I have considered the Revision application and the submissions of Counsel on either side.

Section 83 of the Civil Procedure Act, on which this application is premised provides:

The High Court may call for the record of any case which has been determined under this Act by any Magistrate’s court, and if that court appears to have;

  1. exercised jurisdiction not vested in it in law;

  2. failed to exercise a jurisdiction so vested; or

  3. acted in the exercise of its jurisdiction illegally or with material irregularity or injustice, the High Court may revise the case and may make such order in it as it thinks fit;

I have also noted Section 144 (4) of the Local Governments Act Cap 243, which governs the elections of Local Government Councillors which provides;

If a petition is withdrawn, the petitioner shall be liable to pay costs of the respondent.”

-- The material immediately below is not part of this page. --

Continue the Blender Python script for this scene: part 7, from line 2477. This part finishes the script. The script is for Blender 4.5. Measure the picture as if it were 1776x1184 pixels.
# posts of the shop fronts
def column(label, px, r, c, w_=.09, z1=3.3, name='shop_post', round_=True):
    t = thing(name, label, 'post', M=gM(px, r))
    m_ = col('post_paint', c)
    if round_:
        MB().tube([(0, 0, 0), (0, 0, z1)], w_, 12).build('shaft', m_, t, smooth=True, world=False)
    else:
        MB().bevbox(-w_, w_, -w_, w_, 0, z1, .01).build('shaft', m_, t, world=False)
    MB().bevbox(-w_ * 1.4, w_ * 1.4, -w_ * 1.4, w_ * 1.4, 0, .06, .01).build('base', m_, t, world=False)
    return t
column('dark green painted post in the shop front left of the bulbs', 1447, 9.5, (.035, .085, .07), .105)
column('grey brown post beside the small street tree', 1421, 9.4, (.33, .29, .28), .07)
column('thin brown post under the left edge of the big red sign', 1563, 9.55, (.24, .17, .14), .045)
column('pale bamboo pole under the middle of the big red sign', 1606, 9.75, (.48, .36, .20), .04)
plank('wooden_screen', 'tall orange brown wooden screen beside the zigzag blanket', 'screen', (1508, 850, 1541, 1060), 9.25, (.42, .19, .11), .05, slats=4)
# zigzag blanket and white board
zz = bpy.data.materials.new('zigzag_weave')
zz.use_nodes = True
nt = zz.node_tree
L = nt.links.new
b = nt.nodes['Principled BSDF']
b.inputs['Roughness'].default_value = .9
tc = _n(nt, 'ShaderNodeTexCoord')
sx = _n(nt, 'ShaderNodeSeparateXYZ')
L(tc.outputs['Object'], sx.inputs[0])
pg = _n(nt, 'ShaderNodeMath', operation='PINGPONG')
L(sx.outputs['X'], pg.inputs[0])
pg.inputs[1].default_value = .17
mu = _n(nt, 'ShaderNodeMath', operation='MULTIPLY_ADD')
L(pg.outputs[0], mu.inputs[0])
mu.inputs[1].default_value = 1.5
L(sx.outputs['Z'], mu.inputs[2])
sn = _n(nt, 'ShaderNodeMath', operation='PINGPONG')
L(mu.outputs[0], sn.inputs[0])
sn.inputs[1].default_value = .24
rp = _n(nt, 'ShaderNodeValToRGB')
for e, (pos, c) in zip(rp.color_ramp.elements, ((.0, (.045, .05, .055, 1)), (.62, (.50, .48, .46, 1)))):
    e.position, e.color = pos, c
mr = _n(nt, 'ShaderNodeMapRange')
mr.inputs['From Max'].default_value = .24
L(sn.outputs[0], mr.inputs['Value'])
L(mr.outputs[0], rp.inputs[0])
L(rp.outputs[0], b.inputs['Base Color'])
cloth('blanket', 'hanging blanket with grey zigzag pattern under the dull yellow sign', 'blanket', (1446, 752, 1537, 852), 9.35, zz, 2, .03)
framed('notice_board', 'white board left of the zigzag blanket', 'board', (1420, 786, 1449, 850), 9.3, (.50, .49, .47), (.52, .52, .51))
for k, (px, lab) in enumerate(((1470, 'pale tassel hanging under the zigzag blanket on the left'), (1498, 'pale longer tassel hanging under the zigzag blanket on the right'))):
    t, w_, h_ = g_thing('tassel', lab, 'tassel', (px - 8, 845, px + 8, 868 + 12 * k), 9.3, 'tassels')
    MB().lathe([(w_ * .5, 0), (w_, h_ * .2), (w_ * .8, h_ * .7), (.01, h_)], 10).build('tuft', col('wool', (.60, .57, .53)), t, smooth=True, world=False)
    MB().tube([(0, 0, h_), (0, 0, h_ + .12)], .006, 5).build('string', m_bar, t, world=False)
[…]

It is the respondent’s case that the “shall” as used in the above section of the Local Government Act, was only meant to be directory and not mandatory. It is trite that while the court must rely on the language used in a statute to give it proper interpretation, the primary target and purpose is to discern the intention of the legislature in enacting the provision. However, I must say that this provision on its own says all it has to say, without the need to refer to the other provisions of the statute. If a person drags another to court in an election petition, which cannot be classified as simple proceedings; and he serves him with the relevant notice and the petition itself, the sued party is bound to take all necessary steps to defend the petition, including instructing an advocate to handle the matter. Costs in a withdrawn matter are very important even where withdrawal is by consent. Even the Civil Procedure Rules attach great importance to the payment of costs in a withdrawn matter. (See Order 25 rules 1(1) and (2), (3) and (4)).

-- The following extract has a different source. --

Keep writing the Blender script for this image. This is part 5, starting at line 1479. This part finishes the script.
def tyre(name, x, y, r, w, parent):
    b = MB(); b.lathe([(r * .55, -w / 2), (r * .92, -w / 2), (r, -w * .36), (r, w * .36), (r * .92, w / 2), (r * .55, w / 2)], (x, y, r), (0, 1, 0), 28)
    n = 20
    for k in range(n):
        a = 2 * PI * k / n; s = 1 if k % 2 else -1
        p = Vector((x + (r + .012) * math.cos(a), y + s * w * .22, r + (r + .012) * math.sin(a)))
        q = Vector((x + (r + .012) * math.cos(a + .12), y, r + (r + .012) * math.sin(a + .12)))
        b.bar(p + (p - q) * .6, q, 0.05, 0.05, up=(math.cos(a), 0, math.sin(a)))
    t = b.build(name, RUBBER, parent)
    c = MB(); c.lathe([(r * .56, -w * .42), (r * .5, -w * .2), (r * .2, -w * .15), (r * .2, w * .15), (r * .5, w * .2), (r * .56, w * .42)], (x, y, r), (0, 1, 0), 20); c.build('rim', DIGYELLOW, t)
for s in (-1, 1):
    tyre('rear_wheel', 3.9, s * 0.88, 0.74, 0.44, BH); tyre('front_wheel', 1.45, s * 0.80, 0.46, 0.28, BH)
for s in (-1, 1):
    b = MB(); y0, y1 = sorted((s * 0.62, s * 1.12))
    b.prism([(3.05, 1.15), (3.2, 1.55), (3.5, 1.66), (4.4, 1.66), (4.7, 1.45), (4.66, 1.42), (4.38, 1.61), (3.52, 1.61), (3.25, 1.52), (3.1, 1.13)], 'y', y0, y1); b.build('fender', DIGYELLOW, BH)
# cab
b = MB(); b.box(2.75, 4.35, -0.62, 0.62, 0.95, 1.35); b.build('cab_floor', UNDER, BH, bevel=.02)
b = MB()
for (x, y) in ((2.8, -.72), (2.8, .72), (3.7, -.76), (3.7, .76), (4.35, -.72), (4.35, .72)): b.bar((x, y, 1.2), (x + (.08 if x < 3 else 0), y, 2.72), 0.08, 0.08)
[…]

In my mind there is no possibility of interpreting the “shall” in the Local Government Act as directory because costs have to be paid on withdrawal, unless waived by the respondent in the petition. Even if the trial Chief Magistrate was to have discretion in the matter, such discretion would have to be exercised judiciously. But as I have already found, she had no discretion in the matter.

I therefore find that the trial Chief Magistrate acted outside her jurisdiction when she ordered that each party should bear its own costs.

On the complaint that there were some lies in the affidavit in support, I find that these are not very material and they do not go to the core of the issues herein. The parts involving lies can, therefore, be severed and the application would still stand.

Regarding the complaint that Mr. Lumu Richard, an advocate, deponed to an affidavit in support, I don’t find this to be prejudicial to the respondent’s case so as to warrant its being struck off. Yes, he did not mention he was an agent of the applicant, but he mentioned that he was the advocate who represented the applicant in the lower court, and therefore had knowledge of the facts that he was deponing to. Mr. Lumu is not the advocate representing the applicant in the present application so the fears that there may be a conflict when he is called as a witness do not arise.

Further I don’t find that there was any delay in the filing on the application. The record shows that this application was filed on 22nd May 2012. The withdrawal of the petition was effected on the 26th October 2011; and the impugned decision was made on 4th November 2011. The period in between the 4th November 2011 and 20th May 2012 is not 3 years as Counsel for the respondent wants court to believe. The application is cited as Revisional Order No. 12 of 2012, only that it was given a hearing date of 15/9/2014 by court. The delay in fixing the hearing date cannot be attributed to the applicant.

For the above reasons, the application is granted. The order of the trial Chief Magistrate regarding costs is set aside. The applicant’s bill of costs in the lower court shall be presented to the relevant court for taxation. This application is granted with costs.